======== Dataset content
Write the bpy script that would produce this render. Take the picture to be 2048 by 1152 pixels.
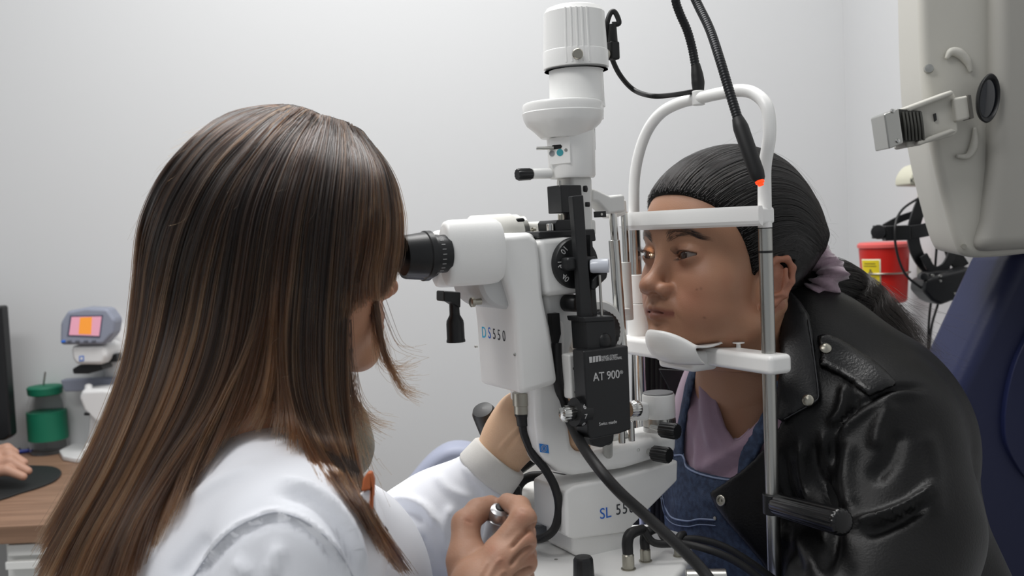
import bpy, math, random
import numpy as np
from mathutils import Vector, Matrix
from mathutils.bvhtree import BVHTree

random.seed(7); rng = np.random.default_rng(7)
SC = bpy.context.scene
for o in list(bpy.data.objects): bpy.data.objects.remove(o)

# ------------------------------------------------------------------ camera
FPX, HCAM = 2000.0, 1.24
PITCH, ROLL = math.radians(3.5), math.radians(2.5)
_f = np.array([0, math.cos(PITCH), -math.sin(PITCH)])
_u0 = np.array([0, math.sin(PITCH), math.cos(PITCH)]); _r0 = np.array([1.0, 0, 0])
CR = math.cos(ROLL)*_r0 - math.sin(ROLL)*_u0
CU = math.sin(ROLL)*_r0 + math.cos(ROLL)*_u0
CF = _f; CP = np.array([0, 0, HCAM])
cd = bpy.data.cameras.new('camera'); cam = bpy.data.objects.new('camera', cd)
SC.collection.objects.link(cam); SC.camera = cam
cd.sensor_width = 36; cd.lens = 36*FPX/2048; cd.clip_start = .02
M = Matrix.Identity(4)
for i in range(3):
    M[i][0], M[i][1], M[i][2], M[i][3] = CR[i], CU[i], -CF[i], CP[i]
cam.matrix_world = M
cd.dof.use_dof = True; cd.dof.focus_distance = 1.0; cd.dof.aperture_fstop = 8.0

# ------------------------------------------------------------------ world and lights
w = bpy.data.worlds.new('world'); SC.world = w; w.use_nodes = True
w.node_tree.nodes['Background'].inputs[0].default_value = (0.93, 0.96, 1.0, 1)
w.node_tree.nodes['Background'].inputs[1].default_value = 0.42
def area(name, loc, size, energy, color=(1, .99, .975), target=None, sizey=None):
    l = bpy.data.lights.new(name, 'AREA'); l.energy = energy; l.size = size; l.color = color
    if sizey: l.shape = 'RECTANGLE'; l.size_y = sizey
    o = bpy.data.objects.new(name, l); SC.collection.objects.link(o); o.location = loc
    if target is not None:
        o.rotation_euler = (Vector(target)-Vector(loc)).to_track_quat('-Z', 'Y').to_euler()
    return o
area('ceiling_light', (-.25, 1.45, 2.65), 1.3, 42, sizey=.7)
area('ceiling_light', (-1.0, .2, 2.65), 1.2, 24, sizey=.6)
VS = SC.view_settings
VS.view_transform = 'Standard'; VS.look = 'None'; VS.gamma = 1; VS.exposure = -0.22
try: VS.use_curve_mapping = False
except Exception: pass

# ------------------------------------------------------------------ pixel helpers (measure the photograph once, build in metres)
def ray(px, py):
    d = CF + CR*((px-1024)/FPX) - CU*((py-576)/FPX)
    return d
def D(px, py, d): return CP + ray(px, py)*d
def proj(P):
    q = np.asarray(P, float)-CP; z = q@CF
    return 1024+FPX*(q@CR)/z, 576-FPX*(q@CU)/z
def plane(px, py, n, c):
    r = ray(px, py); return CP + r*((c - CP@n)/(r@n))
ANG = math.radians(28)
U = np.array([-math.cos(ANG), -math.sin(ANG), 0]); V = np.array([math.sin(ANG), -math.cos(ANG), 0]); W = np.array([0, 0, 1.0])
_o = D(1400, 700, 1.06); O = np.array([_o[0], _o[1], 0])
def L(u, v, w): return O + U*u + V*v + W*w
def Q(px, py, v): return plane(px, py, V, O@V + v)        # on the instrument's side plane at v
def R(px, py, u): return plane(px, py, U, O@U + u)        # on the headrest plane at u
def Zp(px, py, z): return plane(px, py, W, z)
def uvw(P): q = np.asarray(P)-O; return q@U, q@V, q@W
def dep(P): return (np.asarray(P)-CP)@CF
def zat(P, py):                                           # height above P's foot seen at row py
    a = np.array(P, float)
    for _ in range(12):
        e = proj(a)[1]-py; a[2] += e*dep(a)/FPX
    return a[2]

# ------------------------------------------------------------------ materials
def lin(h):
    h = h.lstrip('#'); c = [int(h[i:i+2], 16)/255 for i in (0, 2, 4)]
    return tuple(x/12.92 if x <= .04045 else ((x+.055)/1.055)**2.4 for x in c)
MATS = {}
def mat(name, col='#ffffff', rough=.5, metal=0, bump=0, bscale=200, var=0, vscale=30, coat=0, spec=.5, trans=0, emit=0, ecol=None, attr=None, ior=1.45, sss=0, sheen=0, stretch=None, alpha=1, col2=None, rvar=0):
    if name in MATS: return MATS[name]
    m = bpy.data.materials.new(name); m.use_nodes = True; MATS[name] = m
    nt = m.node_tree; b = nt.nodes['Principled BSDF']; I = b.inputs
    c = (*lin(col), 1)
    I['Base Color'].default_value = c; I['Roughness'].default_value = rough; I['Metallic'].default_value = metal
    I['Specular IOR Level'].default_value = spec; I['IOR'].default_value = ior
    I['Coat Weight'].default_value = coat; I['Coat Roughness'].default_value = .15
    I['Transmission Weight'].default_value = trans
    I['Alpha'].default_value = alpha
    if sss: I['Subsurface Weight'].default_value = sss; I['Subsurface Radius'].default_value = (.012, .004, .002); I['Subsurface Scale'].default_value = 1
    if sheen: I['Sheen Weight'].default_value = sheen
    if emit: I['Emission Color'].default_value = (*lin(ecol or col), 1); I['Emission Strength'].default_value = emit
    tc = nt.nodes.new('ShaderNodeTexCoord'); src = tc.outputs['Object']
    if stretch:
        mp = nt.nodes.new('ShaderNodeMapping'); mp.inputs['Scale'].default_value = stretch
        nt.links.new(src, mp.inputs['Vector']); src = mp.outputs['Vector']
    base = None
    if attr:
        a = nt.nodes.new('ShaderNodeAttribute'); a.attribute_name = attr; base = a.outputs['Color']
    if var or col2:
        n = nt.nodes.new('ShaderNodeTexNoise'); n.inputs['Scale'].default_value = vscale; n.inputs['Detail'].default_value = 6
        nt.links.new(src, n.inputs['Vector'])
        mx = nt.nodes.new('ShaderNodeMix'); mx.data_type = 'RGBA'
        if col2:
            rp = nt.nodes.new('ShaderNodeValToRGB'); rp.color_ramp.elements[0].position = .38; rp.color_ramp.elements[1].position = .62
            nt.links.new(n.outputs['Fac'], rp.inputs[0])
            mx.inputs['A'].default_value = c; mx.inputs['B'].default_value = (*lin(col2), 1)
            nt.links.new(rp.outputs['Color'], mx.inputs['Factor'])
        else:
            mx.blend_type = 'MULTIPLY'; mx.inputs['Factor'].default_value = var
            if base is not None: nt.links.new(base, mx.inputs['A'])
            else: mx.inputs['A'].default_value = c
            rp = nt.nodes.new('ShaderNodeMapRange'); rp.inputs['From Min'].default_value = .3; rp.inputs['From Max'].default_value = .7
            rp.inputs['To Min'].default_value = .45; rp.inputs['To Max'].default_value = 1.1
            nt.links.new(n.outputs['Fac'], rp.inputs['Value']); nt.links.new(rp.outputs['Result'], mx.inputs['B'])
        base = mx.outputs['Result']
        if rvar:
            rr = nt.nodes.new('ShaderNodeMapRange'); rr.inputs['To Min'].default_value = max(0, rough-rvar); rr.inputs['To Max'].default_value = rough+rvar
            nt.links.new(n.outputs['Fac'], rr.inputs['Value']); nt.links.new(rr.outputs['Result'], I['Roughness'])
    if base is not None: nt.links.new(base, I['Base Color'])
    if bump:
        n = nt.nodes.new('ShaderNodeTexNoise'); n.inputs['Scale'].default_value = bscale; n.inputs['Detail'].default_value = 4
        nt.links.new(src, n.inputs['Vector'])
        bp = nt.nodes.new('ShaderNodeBump'); bp.inputs['Strength'].default_value = bump; bp.inputs['Distance'].default_value = .002
        nt.links.new(n.outputs['Fac'], bp.inputs['Height']); nt.links.new(bp.outputs['Normal'], I['Normal'])
    return m
white = mat('white_enamel', '#f3f3f1', .32, coat=.15, bump=.04, bscale=900)
white2 = mat('white_plastic', '#e6e6e3', .38)
ivory = mat('ivory_enamel', '#dad9d3', .4)
greyw = mat('grey_enamel', '#b9bbbe', .4)
black = mat('black_plastic', '#17181a', .38, bump=.05, bscale=800)
blackm = mat('black_anodised', '#1b1c1e', .42, spec=.5, bump=.06, bscale=1200)
rubber = mat('black_rubber', '#161617', .5)
chrome = mat('chrome', '#c9c9c6', .16, 1)
steel = mat('brushed_steel', '#b4b4b0', .3, 1)
nickel = mat('nickel', '#a9a69b', .34, 1)
inkw = mat('white_ink', '#c8c8c8', .6)
inkb = mat('black_ink', '#3a3c40', .6)
inkblue = mat('blue_ink', '#2f6fd0', .5)
inkcyan = mat('cyan_ink', '#39b3dd', .5)

# ------------------------------------------------------------------ object helpers
COL = SC.collection
class MB:
    """collects simple solids into one mesh"""
    def __init__(s): s.v = []; s.f = []
    def add(s, vs, fs):
        n = len(s.v); s.v += [tuple(map(float, p)) for p in vs]; s.f += [[i+n for i in f] for f in fs]; return s
    def prism(s, poly, off):                       # poly: world points, off: extrusion vector
        n = len(poly); a = [np.asarray(p, float) for p in poly]; b = [p+off for p in a]
        return s.add(a+b, [list(range(n))[::-1], list(range(n, 2*n))] + [[i, (i+1) % n, n+(i+1) % n, n+i] for i in range(n)])
    def loft(s, rings, cap=True, closed=True):
        n = len(rings[0]); vs = [p for r in rings for p in r]; fs = []
        for k in range(len(rings)-1):
            for i in range(n if closed else n-1):
                j = (i+1) % n; fs.append([k*n+i, k*n+j, (k+1)*n+j, (k+1)*n+i])
        if cap: fs.append(list(range(n))[::-1]); fs.append([(len(rings)-1)*n+i for i in range(n)])
        return s.add(vs, fs)
    def lathe(s, p, axis, prof, seg=40, flute=0, nf=0):   # prof: (distance along axis, radius)
        p = np.asarray(p, float); ax = np.asarray(axis, float); ax = ax/np.linalg.norm(ax)
        t = np.cross(ax, [0, 0, 1.0]) if abs(ax[2]) < .9 else np.cross(ax, [1.0, 0, 0]); t /= np.linalg.norm(t); b = np.cross(ax, t)
        rings = []
        for (d, r) in prof:
            ring = []
            for i in range(seg):
                a = 2*math.pi*i/seg; rr = max(r, 1e-5)
                if flute: rr *= 1-flute*(.5+.5*math.cos(a*nf))
                ring.append(p+ax*d+(t*math.cos(a)+b*math.sin(a))*rr)
            rings.append(ring)
        return s.loft(rings)
    def cyl(s, a, b, r, r2=None, seg=32, **k):
        a = np.asarray(a, float); b = np.asarray(b, float); l = np.linalg.norm(b-a)
        return s.lathe(a, b-a, [(0, r), (l, r if r2 is None else r2)], seg, **k)
    def tube(s, pts, rad, seg=14, smooth=6):
        P = catmull(pts, smooth); n = len(P)
        rd = np.interp(np.linspace(0, 1, n), np.linspace(0, 1, len(rad)), rad) if hasattr(rad, '__len__') else np.full(n, rad)
        T = np.gradient(P, axis=0); T /= np.linalg.norm(T, axis=1)[:, None]
        nr = np.cross(T[0], [0.3, .2, 1.0]); nr /= np.linalg.norm(nr); rings = []
        for i in range(n):
            nr = nr - T[i]*(nr@T[i]); nr /= np.linalg.norm(nr); b = np.cross(T[i], nr)
            rings.append([P[i]+(nr*math.cos(a)+b*math.sin(a))*rd[i] for a in np.linspace(0, 2*math.pi, seg, endpoint=False)])
        return s.loft(rings)
    def box(s, c, su, sv, sw, ax=None):
        ax = ax or (U, V, W); c = np.asarray(c, float)
        q = [c+ax[0]*a*su/2+ax[1]*b*sv/2-ax[2]*sw/2 for a, b in ((-1, -1), (1, -1), (1, 1), (-1, 1))]
        return s.prism(q, ax[2]*sw)
    def ball(s, c, r, seg=24, rings=14, sc=(1, 1, 1), ax=None):
        ax = ax or (U, V, W); c = np.asarray(c, float); rr = []
        for k in range(rings+1):
            t = math.pi*k/rings; q = max(math.sin(t), 1e-4)
            rr.append([c+ax[0]*r*sc[0]*q*math.cos(a)+ax[1]*r*sc[1]*q*math.sin(a)+ax[2]*r*sc[2]*math.cos(t) for a in np.linspace(0, 2*math.pi, seg, endpoint=False)])
        return s.loft(rr)
def catmull(pts, k=6):
    P = np.array(pts, float)
    if len(P) < 3 or k <= 1: return P
    E = np.vstack([2*P[0]-P[1], P, 2*P[-1]-P[-2]]); out = []
    for i in range(len(P)-1):
        p0, p1, p2, p3 = E[i:i+4]
        for t in np.arange(k)/k:
            out.append(.5*((2*p1)+(-p0+p2)*t+(2*p0-5*p1+4*p2-p3)*t*t+(-p0+3*p1-3*p2+p3)*t**3))
    out.append(P[-1]); return np.array(out)
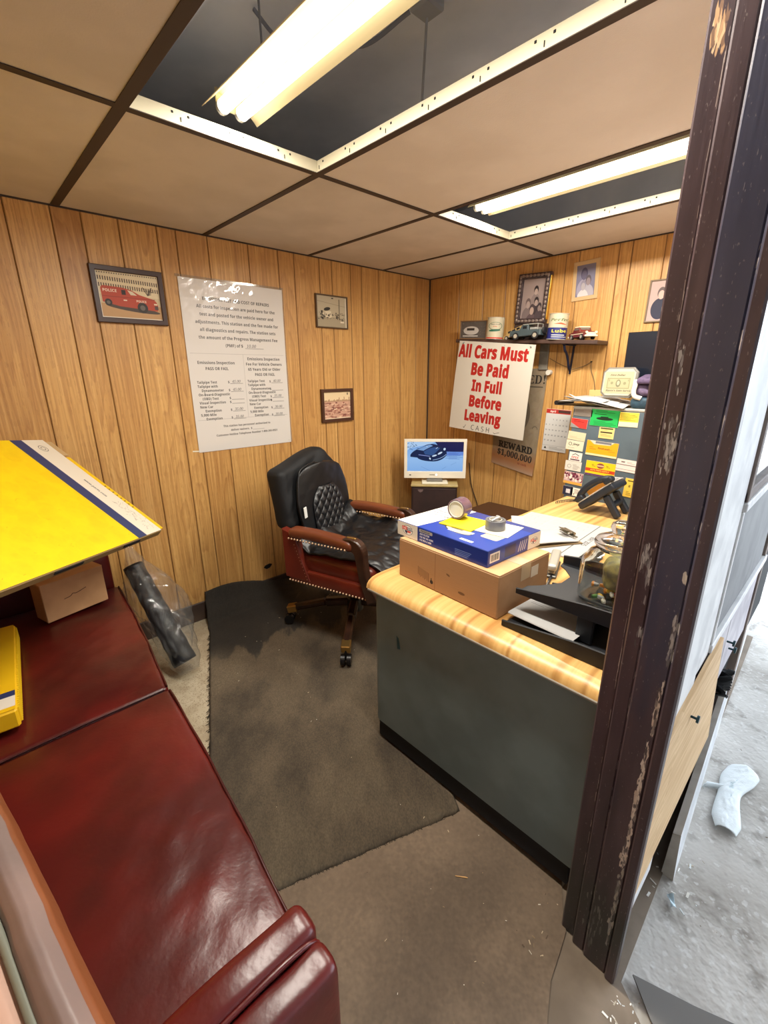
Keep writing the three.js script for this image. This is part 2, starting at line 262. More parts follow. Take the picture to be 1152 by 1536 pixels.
// ---------- partition with the door jamb, seen from outside ----------
{
  const w = struct('wall_front');
  obj('inner_skin', bxx(-1.90, 0, 0, 2.9, 2.18, 2.20, 0), M.greyboard, w);
  obj('core', bxx(-1.86, 0, 0.25, 2.9, 2.20, 2.275, 0), M.dark, w);
  obj('lintel', bxx(-3.2, -1.90, 2.14, 2.9, 2.18, 2.32, 0), M.brown, w);
  obj('upper_skin', bxx(-1.93, -0.69, 1.88, 2.85, 2.275, 2.30, 0.002), M.greyboard, w);
  const Z = 2.30, brd = (n, x0, x1, y0, y1, z, t, m) => obj(n, bxx(x0, x1, y0, y1, z - t, z, 0.002), m, w);
  brd('corner_trim', -1.924, -1.69, 0.10, 1.88, Z + 0.004, 0.03, M.white);
  brd('board', -1.688, -1.555, 0.70, 1.88, Z, 0.025, M.white);
  brd('dark_panel', -1.535, -0.80, 0.735, 1.075, Z - 0.004, 0.02, M.darkpanel);
  brd('rail', -1.552, -0.72, 0.708, 0.732, Z + 0.006, 0.03, M.white);
  brd('rail', -1.552, -0.72, 1.077, 1.098, Z + 0.008, 0.03, M.white);
  brd('stile', -1.553, -1.536, 0.733, 1.076, Z + 0.004, 0.03, M.white);
  brd('board', -1.687, -1.20, 0.42, 0.705, Z - 0.006, 0.018, M.greyboard);
  brd('board', -1.198, -0.72, 0.42, 0.705, Z - 0.005, 0.018, M.greyboard);
  brd('end_post', -0.745, -0.70, 0.10, 1.88, Z + 0.001, 0.06, M.brown);
  brd('sole_plate', -1.90, -0.70, 0.05, 0.11, Z - 0.015, 0.09, M.brown);
  const ply = prism([[-1.90, 0.236], [-1.232, 0.246], [-1.455, 0.715], [-1.90, 0.680]], 0.009, 0.001); obj('plywood_patch', ply, M.plywood, w, [0, 0, Z + 0.004]);
  for (const [x, y] of [[-1.705, 0.62], [-1.36, 0.66], [-1.28, 0.60]]) obj('screw', [rod([x, y, Z + 0.012], [x, y, Z + 0.028], 0.003, 8), rod([x, y, Z + 0.026], [x, y, Z + 0.031], 0.009, 10)], plain('#2b4a54', 0.4, { metalness: 0.6 }), w);
  obj('torn_lining', puff(0.06, 0.10, 0.022, [8, 10, 4], 0.012, (p, a, b) => { p.z += 0.02 * Math.sin(a * 4 + b * 5); p.x += 0.03 * b * b; }), M.dark, w, [-1.05, 0.33, Z - 0.005]);
  const wn = struct('window_1');
  obj('window_frame', [bxx(-1.552, -1.52, 1.10, 1.86, Z - 0.02, Z + 0.006, 0.002), bxx(-0.82, -0.79, 1.10, 1.86, Z - 0.02, Z + 0.006, 0.002), bxx(-1.552, -0.79, 1.10, 1.125, Z - 0.02, Z + 0.004, 0.002), bxx(-1.552, -0.79, 1.84, 1.88, Z - 0.02, Z + 0.006, 0.002)], M.brown, wn);
  obj('window_pane', bxx(-1.52, -0.82, 1.125, 1.84, Z - 0.010, Z - 0.006, 0), M.glass, wn);
  const cb = struct('kerb_strip');
  const sec = [[2.317, -0.02], [2.322, 0.155], [2.341, 0.163], [2.349, -0.02]], P = [], end = (x, d) => sec.map(([z, y]) => new THREE.Vector3(x, y, z + d)), e0 = end(-1.588, 0), e1 = end(0.34, -0.108), quad = (q, w, e, r) => [q, w, e, q, e, r];
  P.push(...quad(e0[0], e0[3], e0[2], e0[1]), ...quad(e1[0], e1[1], e1[2], e1[3]), ...quad(e0[1], e0[2], e1[2], e1[1]), ...quad(e0[0], e0[1], e1[1], e1[0]));
  const plank = new THREE.BufferGeometry().setFromPoints(P), skin = new THREE.BufferGeometry().setFromPoints(quad(e0[3], e1[3], e1[2], e0[2])); plank.computeVertexNormals(); skin.computeVertexNormals();
  const kw = mottled('#b3a99c', '#94897b', 0.8, 0.4); kw.side = THREE.DoubleSide; const kf = mottled('#e2e2e2', '#c9c9ca', 0.6, 0.5); kf.side = THREE.DoubleSide;
  obj('kerb_board', metric(plank), kw, cb); obj('kerb_face', metric(skin), kf, cb);
  // jamb: four painted boards, worn
  const jt = canvasTex(1024, 2048, (g, W, Hh) => {
    g.fillStyle = '#34262a'; g.fillRect(0, 0, W, Hh);
    const S = (u) => (u - 2.175) / 0.155 * W, Y = (y) => Hh * (1 - y / 2.15);
    const im = g.getImageData(0, 0, W, Hh), d = im.data;
    for (let j = 0; j < Hh; j++) for (let i = 0; i < W; i++) {
      const u = i / W, y = 2.15 * (1 - j / Hh), n = fbm(u * 5, y * 6, 4), n2 = fbm(u * 60, y * 130, 3); const skyTint = smooth(0.43, 0.46, u) * smooth(0.80, 0.78, u) * smooth(0.5, 1.0, y + 0.5 * (n - 0.5)); let c = mix3(mix3([86, 68, 70], [64, 50, 54], clamp(n * 1.8 - 0.4, 0, 1)), mix3([70, 74, 96], [56, 60, 80], n), skyTint * 0.8);  // sky reflection painted into the upper middle board as slate blue
      c = mix3(c, [52, 52, 48], smooth(0.42, 0.1, y) * clamp(n * 1.8 - 0.3, 0, 1)); if (n2 > 0.8) c = mix3(c, [150, 140, 132], 0.5);
      const o = (j * W + i) * 4; d[o] = c[0]; d[o + 1] = c[1]; d[o + 2] = c[2];
    }
    g.putImageData(im, 0, 0);
    const chip = (z, y, w, h, n, cols, k = 1) => { for (let i = 0; i < n; i++) { const a = (rnd() + rnd() - 1) * k, b = (rnd() + rnd() - 1); g.fillStyle = cols[i % cols.length]; g.beginPath(); const cx = S(z + a * w / 2), cy = Y(y + b * h / 2), r = rr(4, 17); for (let q = 0; q < 7; q++) { const t = q / 7 * 6.28, R = r * rr(0.35, 1.1); g.lineTo(cx + R * Math.cos(t) * 1.3, cy + R * Math.sin(t)); } g.fill(); } };
    const pale = ['#d8c4b0', '#cdb8a4', '#8f8178', '#5c4f4c', '#e2d3c2'], grey = ['#a9a39f', '#8d8785', '#6c6566', '#57504f', '#b8b2ac'];
    chip(2.231, 1.262, 0.026, 0.10, 80, grey); chip(2.228, 1.39, 0.02, 0.12, 16, grey); chip(2.226, 1.06, 0.022, 0.07, 44, grey); chip(2.236, 0.98, 0.01, 0.3, 12, grey);
    chip(2.291, 1.045, 0.006, 0.016, 9, ['#e8dccb', '#d6cab8']);
    chip(2.289, 0.77, 0.008, 0.15, 90, pale); chip(2.287, 0.54, 0.009, 0.34, 190, pale); chip(2.286, 0.385, 0.014, 0.08, 70, pale);
    chip(2.287, 0.22, 0.012, 0.3, 70, ['#8b8781', '#6b675f', '#a59a8a']); chip(2.25, 0.14, 0.05, 0.22, 60, ['#56544f', '#6a675f', '#474542']);
    chip(2.291, 0.92, 0.012, 0.12, 50, grey); chip(2.20, 1.83, 0.02, 0.05, 60, ['#cfae88', '#b48f6b', '#7c5f4c']);
    g.strokeStyle = 'rgba(205,190,178,.75)';
    for (const [z, y0, y1, n] of [[2.2125, 0.25, 1.85, 60], [2.1795, 0.95, 1.8, 45], [2.2428, 0.3, 1.5, 24], [2.2955, 0.9, 1.6, 16]]) for (let i = 0; i < n; i++) { const y = rr(y0, y1), l = rr(0.005, 0.045); g.lineWidth = rr(1.5, 6); g.beginPath(); g.moveTo(S(z + rr(-0.0008, 0.0008)), Y(y)); g.lineTo(S(z + rr(-0.0008, 0.0008)), Y(y + l)); g.stroke(); }
    for (let i = 0; i < 30; i++) { g.fillStyle = 'rgba(170,160,156,.7)'; g.fillRect(S(rr(2.18, 2.32)), Y(rr(0.1, 2)), rr(1, 6), rr(2, 8)); }
  });
  const jm = std({ map: jt, roughness: 0.30, bumpMap: blotch, bumpScale: 0.0015 });
  const jb = struct('door_1', 'dark brown peeling painted door jamb');
  const uvj = (g) => { const p = g.attributes.position, u = g.attributes.uv; for (let i = 0; i < p.count; i++) u.setXY(i, (p.getZ(i) + (p.getX(i) + 1.94) * 0.3 - 2.175) / 0.155, p.getY(i) / 2.15); return g; };
  const J = (x, z0, z1, n, xr = -1.86) => obj(n, uvj(bxx(x, xr, 0, 2.14, z0, z1, 0.0035)), jm, jb);
  J(-1.925, 2.179, 2.213, 'door_casing'); J(-1.938, 2.2135, 2.243, 'door_stop'); J(-1.944, 2.2435, 2.2975, 'jamb_board'); J(-1.952, 2.298, 2.319, 'outer_casing', -1.925);
}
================
▶ **What you are asked to do**
From the first line of the material down to the line containing "for o in list(bpy.data.objects): bpy.data.objects.remove(o)", inclusive, return each line exactly, skipping any picture.

▶ **Solution**
Write the bpy script that would produce this render. Take the picture to be 2048 by 1152 pixels.
import bpy, math, random
import numpy as np
from mathutils import Vector, Matrix
from mathutils.bvhtree import BVHTree

random.seed(7); rng = np.random.default_rng(7)
SC = bpy.context.scene
for o in list(bpy.data.objects): bpy.data.objects.remove(o)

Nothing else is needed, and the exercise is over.